Volta Potential Evolution of Intermetallics in Aluminum Alloy Microstructure Under Thin Aqueous Adlayers: A combined DFT and Experimental Study

Abstract: In this work, first-principle density functional theory (DFT) was used to calculate the work function and Volta potential differences between aluminum alloy matrix and two intermetallic phases (Mg2Si and Al2Cu) with varying surface terminations as a function of adhering monolayers (ML) of water. The calculated data were compared with experimental local Volta potential data obtained by the scanning Kelvin probe force microscopy (SKPFM) on a commercial aluminum alloy AA6063-T5 in atmospheric environments with varying relative humidity (RH). The calculations suggest that the surface termination has a major effect on the magnitude and polarity of the Volta potential of both intermetallic phases (IMP’s). The Volta potential difference between the IMP’s and the aluminum matrix decreases when the surface is gradually covered by water molecules, and may further change as a function of adhering ML’s of water.
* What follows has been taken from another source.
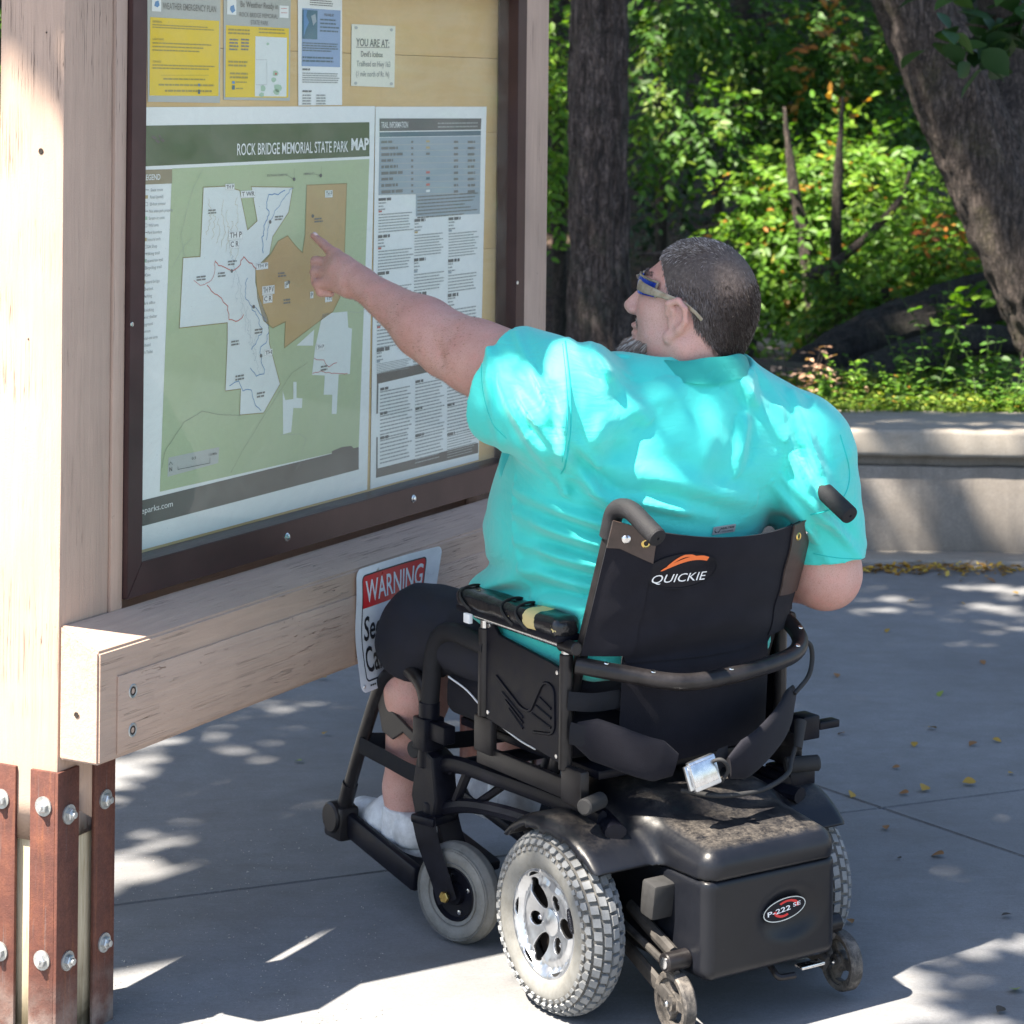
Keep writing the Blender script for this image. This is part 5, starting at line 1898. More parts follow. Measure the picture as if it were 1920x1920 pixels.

This can lead to nobility inversions of the IMP’s relative to the aluminum matrix. The measured Volta potential difference between both IMP’s and their neighboring matrix is dependent on RH. Natural oxidation in ambient indoor air for 2 months led to a nobility inversion of the IMP’s with respect to the aluminum matrix, with the intermetallics showing anodic nature already in dry condition. The anodic nature of Al2Cu remained with the introduction of RH, whereas Mg2Si became cathodic at high RH, presumably due to de-alloying of Mg and oxide dissolution. The DFT calculations predicted an anodic character of both IMP’s in reference to the oxidized aluminum matrix, being in good agreement with the SKPFM data. The DFT and SKPFM data were discussed in light of understanding localized corrosion of aluminum alloys under conditions akin to atmospheric exposure.